**What is expected**
Of the lines in the records that follow, how many include the word "this"? Answer with a bare number.

Stored data
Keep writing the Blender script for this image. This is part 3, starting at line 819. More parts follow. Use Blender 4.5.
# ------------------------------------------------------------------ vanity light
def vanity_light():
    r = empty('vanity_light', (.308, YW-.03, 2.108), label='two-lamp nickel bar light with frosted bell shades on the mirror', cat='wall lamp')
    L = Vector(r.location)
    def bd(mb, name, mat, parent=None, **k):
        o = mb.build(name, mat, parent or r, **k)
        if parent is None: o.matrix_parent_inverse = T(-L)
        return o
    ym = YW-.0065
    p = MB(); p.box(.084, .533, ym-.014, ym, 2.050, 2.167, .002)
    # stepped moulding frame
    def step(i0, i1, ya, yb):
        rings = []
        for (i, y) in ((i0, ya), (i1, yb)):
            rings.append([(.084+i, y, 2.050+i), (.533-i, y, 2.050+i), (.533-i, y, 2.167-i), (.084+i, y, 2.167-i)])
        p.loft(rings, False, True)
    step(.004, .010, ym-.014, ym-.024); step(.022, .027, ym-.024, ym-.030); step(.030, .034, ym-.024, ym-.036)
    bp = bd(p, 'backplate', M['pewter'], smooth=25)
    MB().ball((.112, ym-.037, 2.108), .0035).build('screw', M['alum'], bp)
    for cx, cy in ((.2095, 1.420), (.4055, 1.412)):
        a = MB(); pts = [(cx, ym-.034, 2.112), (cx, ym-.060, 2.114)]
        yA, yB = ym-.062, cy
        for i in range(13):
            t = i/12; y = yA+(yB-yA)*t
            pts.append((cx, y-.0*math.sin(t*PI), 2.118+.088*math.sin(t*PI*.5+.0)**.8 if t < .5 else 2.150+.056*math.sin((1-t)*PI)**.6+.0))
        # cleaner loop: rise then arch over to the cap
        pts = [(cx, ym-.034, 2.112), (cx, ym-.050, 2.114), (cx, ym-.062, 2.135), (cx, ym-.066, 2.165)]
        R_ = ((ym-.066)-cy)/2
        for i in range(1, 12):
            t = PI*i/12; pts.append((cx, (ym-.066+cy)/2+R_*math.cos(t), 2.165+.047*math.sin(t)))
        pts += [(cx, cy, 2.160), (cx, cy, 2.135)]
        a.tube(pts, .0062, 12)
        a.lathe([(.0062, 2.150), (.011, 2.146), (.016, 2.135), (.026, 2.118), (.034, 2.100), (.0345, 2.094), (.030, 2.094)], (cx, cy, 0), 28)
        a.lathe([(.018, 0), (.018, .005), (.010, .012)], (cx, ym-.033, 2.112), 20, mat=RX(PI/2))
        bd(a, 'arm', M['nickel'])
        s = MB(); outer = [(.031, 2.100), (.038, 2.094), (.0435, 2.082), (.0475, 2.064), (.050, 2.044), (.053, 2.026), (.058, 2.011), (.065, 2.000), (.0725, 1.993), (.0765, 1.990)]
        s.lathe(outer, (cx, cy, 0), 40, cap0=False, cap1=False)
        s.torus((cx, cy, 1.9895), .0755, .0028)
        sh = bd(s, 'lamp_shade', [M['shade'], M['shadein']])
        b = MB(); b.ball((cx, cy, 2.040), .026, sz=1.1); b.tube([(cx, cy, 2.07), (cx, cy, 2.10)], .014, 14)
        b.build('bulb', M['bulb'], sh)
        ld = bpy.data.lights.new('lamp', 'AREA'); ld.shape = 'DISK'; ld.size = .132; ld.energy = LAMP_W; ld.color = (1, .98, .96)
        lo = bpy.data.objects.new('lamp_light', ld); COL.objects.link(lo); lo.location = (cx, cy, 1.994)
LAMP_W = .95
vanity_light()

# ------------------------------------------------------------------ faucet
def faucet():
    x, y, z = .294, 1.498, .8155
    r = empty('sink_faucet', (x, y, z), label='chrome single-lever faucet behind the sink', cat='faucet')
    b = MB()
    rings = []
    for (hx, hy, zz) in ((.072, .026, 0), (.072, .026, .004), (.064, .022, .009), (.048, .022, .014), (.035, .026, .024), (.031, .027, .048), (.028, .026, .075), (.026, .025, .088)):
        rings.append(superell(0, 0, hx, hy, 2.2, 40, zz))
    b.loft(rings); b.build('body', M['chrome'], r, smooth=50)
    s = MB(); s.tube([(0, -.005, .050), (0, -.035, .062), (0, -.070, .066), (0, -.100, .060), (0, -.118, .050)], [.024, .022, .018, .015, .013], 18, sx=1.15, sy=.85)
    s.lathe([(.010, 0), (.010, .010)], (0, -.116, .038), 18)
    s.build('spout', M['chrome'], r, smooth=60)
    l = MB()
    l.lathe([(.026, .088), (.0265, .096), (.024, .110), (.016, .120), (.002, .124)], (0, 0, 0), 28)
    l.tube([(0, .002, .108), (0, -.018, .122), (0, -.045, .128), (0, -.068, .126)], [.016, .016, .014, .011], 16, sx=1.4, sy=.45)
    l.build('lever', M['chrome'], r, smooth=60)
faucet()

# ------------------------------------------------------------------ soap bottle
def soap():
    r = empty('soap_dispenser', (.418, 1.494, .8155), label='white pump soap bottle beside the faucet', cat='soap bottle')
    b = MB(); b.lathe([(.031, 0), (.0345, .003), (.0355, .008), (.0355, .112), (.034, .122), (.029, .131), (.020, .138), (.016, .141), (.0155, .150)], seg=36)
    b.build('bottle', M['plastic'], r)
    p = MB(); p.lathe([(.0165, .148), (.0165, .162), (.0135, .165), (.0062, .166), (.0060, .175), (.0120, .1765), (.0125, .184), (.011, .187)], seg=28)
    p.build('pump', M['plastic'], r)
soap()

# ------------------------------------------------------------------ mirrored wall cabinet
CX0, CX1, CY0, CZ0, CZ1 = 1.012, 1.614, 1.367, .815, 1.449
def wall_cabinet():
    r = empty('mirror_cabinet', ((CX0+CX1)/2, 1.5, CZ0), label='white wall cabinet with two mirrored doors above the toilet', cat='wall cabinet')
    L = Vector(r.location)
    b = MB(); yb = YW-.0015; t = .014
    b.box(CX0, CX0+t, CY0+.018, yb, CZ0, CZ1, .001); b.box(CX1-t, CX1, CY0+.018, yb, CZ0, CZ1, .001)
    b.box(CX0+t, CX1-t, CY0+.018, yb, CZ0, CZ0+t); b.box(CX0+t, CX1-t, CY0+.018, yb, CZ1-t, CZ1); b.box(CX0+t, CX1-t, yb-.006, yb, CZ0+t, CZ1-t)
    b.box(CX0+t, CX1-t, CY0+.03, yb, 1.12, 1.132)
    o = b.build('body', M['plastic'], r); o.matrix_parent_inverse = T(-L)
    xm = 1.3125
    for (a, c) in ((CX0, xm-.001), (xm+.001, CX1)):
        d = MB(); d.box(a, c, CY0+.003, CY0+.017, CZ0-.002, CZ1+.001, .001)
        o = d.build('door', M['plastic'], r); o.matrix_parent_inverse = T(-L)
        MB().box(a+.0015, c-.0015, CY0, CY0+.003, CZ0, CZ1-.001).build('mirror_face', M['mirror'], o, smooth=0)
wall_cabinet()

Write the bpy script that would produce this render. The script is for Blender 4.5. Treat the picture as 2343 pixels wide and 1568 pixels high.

**Response to the exercise**
2